[START Data]

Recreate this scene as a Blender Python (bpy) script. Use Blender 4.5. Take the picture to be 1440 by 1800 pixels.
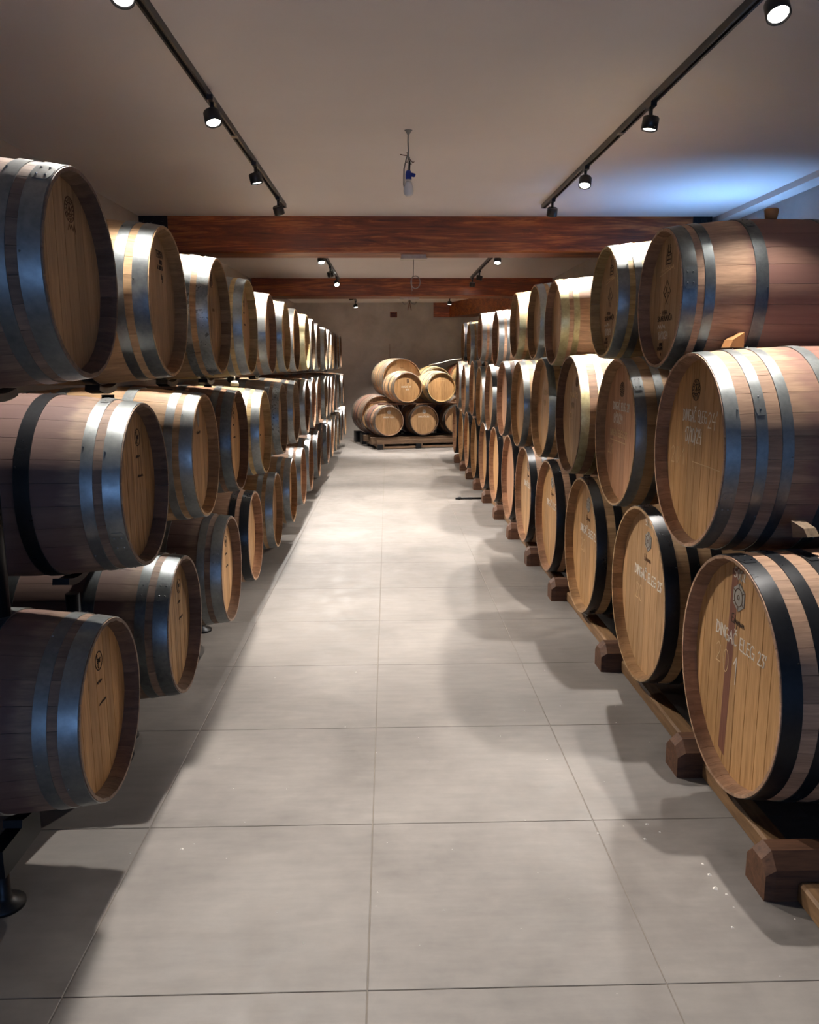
import bpy, math, random
from mathutils import Vector, Matrix
random.seed(11)
S = bpy.context.scene
for o in list(bpy.data.objects): bpy.data.objects.remove(o, do_unlink=True)
C = S.collection
PI = math.pi

# ------------------------------------------------------------------ camera
cam = bpy.data.cameras.new('camera'); co = bpy.data.objects.new('camera', cam); C.objects.link(co)
RT = Vector((0.9996463, -0.0263566, -0.0035392)); UP = Vector((0.0080915, 0.1746788, 0.9845922)); FW = Vector((0.0253323, 0.9842726, -0.1748303))
m = Matrix((RT, UP, -FW)).transposed().to_4x4(); m.translation = (0, 0, 1.6239)
co.matrix_world = m
cam.sensor_fit = 'HORIZONTAL'; cam.sensor_width = 36; cam.lens = 1432.97 / 1440 * 36; cam.clip_start = 0.02
S.camera = co

# ------------------------------------------------------------------ world, exposure
w = bpy.data.worlds.new('world'); S.world = w; w.use_nodes = True
w.node_tree.nodes['Background'].inputs[0].default_value = (0.35, 0.55, 1.0, 1)
w.node_tree.nodes['Background'].inputs[1].default_value = 0.3
S.view_settings.view_transform = 'Standard'; S.view_settings.look = 'None'
S.view_settings.gamma = 1; S.view_settings.use_curve_mapping = False
S.view_settings.exposure = 0.5
S.cycles.max_bounces = 7; S.cycles.diffuse_bounces = 4; S.cycles.use_light_tree = False; S.cycles.glossy_bounces = 3; S.cycles.transmission_bounces = 4; S.cycles.adaptive_threshold = 0.02
SPOT_W = 72.0
SPOT_COL = (1.0, 0.94, 0.875)

def area(name, loc, rot, sx, sy, watts, col, spread=PI):
    l = bpy.data.lights.new(name, 'AREA'); l.shape = 'RECTANGLE'; l.size = sx; l.size_y = sy
    l.energy = watts; l.color = col; l.spread = spread
    o = bpy.data.objects.new(name, l); o.location = loc; o.rotation_euler = rot; C.objects.link(o); return o
# daylight through the open entrance behind the photographer, and through the low window in the right wall
area('entrance_daylight', (0.3, -5.9, 1.25), (math.radians(90), 0, 0), 2.5, 2.3, 34, (0.28, 0.5, 1.0))
area('window_daylight', (3.47, 7.15, 1.55), Vector((-.3, .05, 1)).to_track_quat('-Z', 'Y').to_euler(), 0.16, 1.0, 13, (0.24, 0.5, 1.0), math.radians(80))

# ------------------------------------------------------------------ materials
def lin(c):
    return tuple((x / 12.92 if x <= 0.04045 else ((x + 0.055) / 1.055) ** 2.4) for x in [v / 255 for v in c]) + (1,)
class NT:
    def __init__(s, name):
        s.m = bpy.data.materials.new(name); s.m.use_nodes = True; s.t = s.m.node_tree; s.n = s.t.nodes
        s.b = s.n['Principled BSDF']
    def add(s, typ, **kw):
        nd = s.n.new(typ)
        for k, v in kw.items():
            if k in nd.inputs.keys() if hasattr(nd.inputs, 'keys') else False: nd.inputs[k].default_value = v
            else: setattr(nd, k, v)
        return nd
    def l(s, a, b): s.t.links.new(a, b)
    def noise(s, vec, scale, detail=4, rough=0.55, dist=0.0):
        nd = s.n.new('ShaderNodeTexNoise'); nd.inputs['Scale'].default_value = scale; nd.inputs['Detail'].default_value = detail
        nd.inputs['Roughness'].default_value = rough; nd.inputs['Distortion'].default_value = dist
        s.l(vec, nd.inputs['Vector']); return nd.outputs['Fac']
    def mapping(s, vec, scale, loc=None):
        nd = s.n.new('ShaderNodeMapping'); nd.inputs['Scale'].default_value = scale
        if loc is not None: s.l(loc, nd.inputs['Location'])
        s.l(vec, nd.inputs['Vector']); return nd.outputs[0]
    def ramp(s, fac, stops):
        nd = s.n.new('ShaderNodeValToRGB'); e = nd.color_ramp.elements
        while len(e) < len(stops): e.new(0.5)
        for i, (p, c) in enumerate(stops): e[i].position = p; e[i].color = c if len(c) == 4 else tuple(c) + (1,)
        s.l(fac, nd.inputs[0]); return nd.outputs[0]
    def mix(s, fac, a, b, mode='MIX'):
        nd = s.n.new('ShaderNodeMix'); nd.data_type = 'RGBA'; nd.blend_type = mode
        for v, i in ((fac, 0), (a, 6), (b, 7)):
            if isinstance(v, (int, float)): nd.inputs[i].default_value = v
            elif isinstance(v, tuple): nd.inputs[i].default_value = v
            else: s.l(v, nd.inputs[i])
        return nd.outputs[2]
    def math(s, op, a, b=None, c=None):
        nd = s.n.new('ShaderNodeMath'); nd.operation = op
        for i, v in enumerate((a, b, c)):
            if v is None: continue
            if isinstance(v, (int, float)): nd.inputs[i].default_value = v
            else: s.l(v, nd.inputs[i])
        return nd.outputs[0]
    def mr(s, v, a, b, c, d, smooth=True):
        nd = s.n.new('ShaderNodeMapRange'); nd.interpolation_type = 'SMOOTHSTEP' if smooth else 'LINEAR'
        s.l(v, nd.inputs[0])
        for i, x in enumerate((a, b, c, d)): nd.inputs[1 + i].default_value = x
        return nd.outputs[0]
    def bump(s, h, strength, dist=0.002):
        nd = s.n.new('ShaderNodeBump'); nd.inputs['Strength'].default_value = strength; nd.inputs['Distance'].default_value = dist
        s.l(h, nd.inputs['Height']); s.l(nd.outputs[0], s.b.inputs['Normal'])
    def tex(s, k='Object'): return s.n.new('ShaderNodeTexCoord').outputs[k]
    def pos(s): return s.n.new('ShaderNodeNewGeometry').outputs['Position']
    def rnd(s): return s.n.new('ShaderNodeObjectInfo').outputs['Random']
    def set(s, **kw):
        for k, v in kw.items(): s.b.inputs[k.replace('_', ' ')].default_value = v
        return s

def simple(name, col, rough=0.5, metal=0.0, **kw):
    t = NT(name); t.set(Base_Color=lin(col), Roughness=rough, Metallic=metal)
    n = t.noise(t.tex(), 14.0); t.l(t.mix(n, lin([c * 0.8 for c in col]), lin([min(255, c * 1.12) for c in col])), t.b.inputs['Base Color'])
    for k, v in kw.items(): t.b.inputs[k.replace('_', ' ')].default_value = v
    return t.m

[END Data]

### Description of the task:
Keep the pictures out of the copy and write out the data exactly as it stands.

### Answer to the problem:
Recreate this scene as a Blender Python (bpy) script. Use Blender 4.5. Take the picture to be 1440 by 1800 pixels.
import bpy, math, random
from mathutils import Vector, Matrix
random.seed(11)
S = bpy.context.scene
for o in list(bpy.data.objects): bpy.data.objects.remove(o, do_unlink=True)
C = S.collection
PI = math.pi

# ------------------------------------------------------------------ camera
cam = bpy.data.cameras.new('camera'); co = bpy.data.objects.new('camera', cam); C.objects.link(co)
RT = Vector((0.9996463, -0.0263566, -0.0035392)); UP = Vector((0.0080915, 0.1746788, 0.9845922)); FW = Vector((0.0253323, 0.9842726, -0.1748303))
m = Matrix((RT, UP, -FW)).transposed().to_4x4(); m.translation = (0, 0, 1.6239)
co.matrix_world = m
cam.sensor_fit = 'HORIZONTAL'; cam.sensor_width = 36; cam.lens = 1432.97 / 1440 * 36; cam.clip_start = 0.02
S.camera = co

# ------------------------------------------------------------------ world, exposure
w = bpy.data.worlds.new('world'); S.world = w; w.use_nodes = True
w.node_tree.nodes['Background'].inputs[0].default_value = (0.35, 0.55, 1.0, 1)
w.node_tree.nodes['Background'].inputs[1].default_value = 0.3
S.view_settings.view_transform = 'Standard'; S.view_settings.look = 'None'
S.view_settings.gamma = 1; S.view_settings.use_curve_mapping = False
S.view_settings.exposure = 0.5
S.cycles.max_bounces = 7; S.cycles.diffuse_bounces = 4; S.cycles.use_light_tree = False; S.cycles.glossy_bounces = 3; S.cycles.transmission_bounces = 4; S.cycles.adaptive_threshold = 0.02
SPOT_W = 72.0
SPOT_COL = (1.0, 0.94, 0.875)

def area(name, loc, rot, sx, sy, watts, col, spread=PI):
    l = bpy.data.lights.new(name, 'AREA'); l.shape = 'RECTANGLE'; l.size = sx; l.size_y = sy
    l.energy = watts; l.color = col; l.spread = spread
    o = bpy.data.objects.new(name, l); o.location = loc; o.rotation_euler = rot; C.objects.link(o); return o
# daylight through the open entrance behind the photographer, and through the low window in the right wall
area('entrance_daylight', (0.3, -5.9, 1.25), (math.radians(90), 0, 0), 2.5, 2.3, 34, (0.28, 0.5, 1.0))
area('window_daylight', (3.47, 7.15, 1.55), Vector((-.3, .05, 1)).to_track_quat('-Z', 'Y').to_euler(), 0.16, 1.0, 13, (0.24, 0.5, 1.0), math.radians(80))

# ------------------------------------------------------------------ materials
def lin(c):
    return tuple((x / 12.92 if x <= 0.04045 else ((x + 0.055) / 1.055) ** 2.4) for x in [v / 255 for v in c]) + (1,)
class NT:
    def __init__(s, name):
        s.m = bpy.data.materials.new(name); s.m.use_nodes = True; s.t = s.m.node_tree; s.n = s.t.nodes
        s.b = s.n['Principled BSDF']
    def add(s, typ, **kw):
        nd = s.n.new(typ)
        for k, v in kw.items():
            if k in nd.inputs.keys() if hasattr(nd.inputs, 'keys') else False: nd.inputs[k].default_value = v
            else: setattr(nd, k, v)
        return nd
    def l(s, a, b): s.t.links.new(a, b)
    def noise(s, vec, scale, detail=4, rough=0.55, dist=0.0):
        nd = s.n.new('ShaderNodeTexNoise'); nd.inputs['Scale'].default_value = scale; nd.inputs['Detail'].default_value = detail
        nd.inputs['Roughness'].default_value = rough; nd.inputs['Distortion'].default_value = dist
        s.l(vec, nd.inputs['Vector']); return nd.outputs['Fac']
    def mapping(s, vec, scale, loc=None):
        nd = s.n.new('ShaderNodeMapping'); nd.inputs['Scale'].default_value = scale
        if loc is not None: s.l(loc, nd.inputs['Location'])
        s.l(vec, nd.inputs['Vector']); return nd.outputs[0]
    def ramp(s, fac, stops):
        nd = s.n.new('ShaderNodeValToRGB'); e = nd.color_ramp.elements
        while len(e) < len(stops): e.new(0.5)
        for i, (p, c) in enumerate(stops): e[i].position = p; e[i].color = c if len(c) == 4 else tuple(c) + (1,)
        s.l(fac, nd.inputs[0]); return nd.outputs[0]
    def mix(s, fac, a, b, mode='MIX'):
        nd = s.n.new('ShaderNodeMix'); nd.data_type = 'RGBA'; nd.blend_type = mode
        for v, i in ((fac, 0), (a, 6), (b, 7)):
            if isinstance(v, (int, float)): nd.inputs[i].default_value = v
            elif isinstance(v, tuple): nd.inputs[i].default_value = v
            else: s.l(v, nd.inputs[i])
        return nd.outputs[2]
    def math(s, op, a, b=None, c=None):
        nd = s.n.new('ShaderNodeMath'); nd.operation = op
        for i, v in enumerate((a, b, c)):
            if v is None: continue
            if isinstance(v, (int, float)): nd.inputs[i].default_value = v
            else: s.l(v, nd.inputs[i])
        return nd.outputs[0]
    def mr(s, v, a, b, c, d, smooth=True):
        nd = s.n.new('ShaderNodeMapRange'); nd.interpolation_type = 'SMOOTHSTEP' if smooth else 'LINEAR'
        s.l(v, nd.inputs[0])
        for i, x in enumerate((a, b, c, d)): nd.inputs[1 + i].default_value = x
        return nd.outputs[0]
    def bump(s, h, strength, dist=0.002):
        nd = s.n.new('ShaderNodeBump'); nd.inputs['Strength'].default_value = strength; nd.inputs['Distance'].default_value = dist
        s.l(h, nd.inputs['Height']); s.l(nd.outputs[0], s.b.inputs['Normal'])
    def tex(s, k='Object'): return s.n.new('ShaderNodeTexCoord').outputs[k]
    def pos(s): return s.n.new('ShaderNodeNewGeometry').outputs['Position']
    def rnd(s): return s.n.new('ShaderNodeObjectInfo').outputs['Random']
    def set(s, **kw):
        for k, v in kw.items(): s.b.inputs[k.replace('_', ' ')].default_value = v
        return s

def simple(name, col, rough=0.5, metal=0.0, **kw):
    t = NT(name); t.set(Base_Color=lin(col), Roughness=rough, Metallic=metal)
    n = t.noise(t.tex(), 14.0); t.l(t.mix(n, lin([c * 0.8 for c in col]), lin([min(255, c * 1.12) for c in col])), t.b.inputs['Base Color'])
    for k, v in kw.items(): t.b.inputs[k.replace('_', ' ')].default_value = v
    return t.m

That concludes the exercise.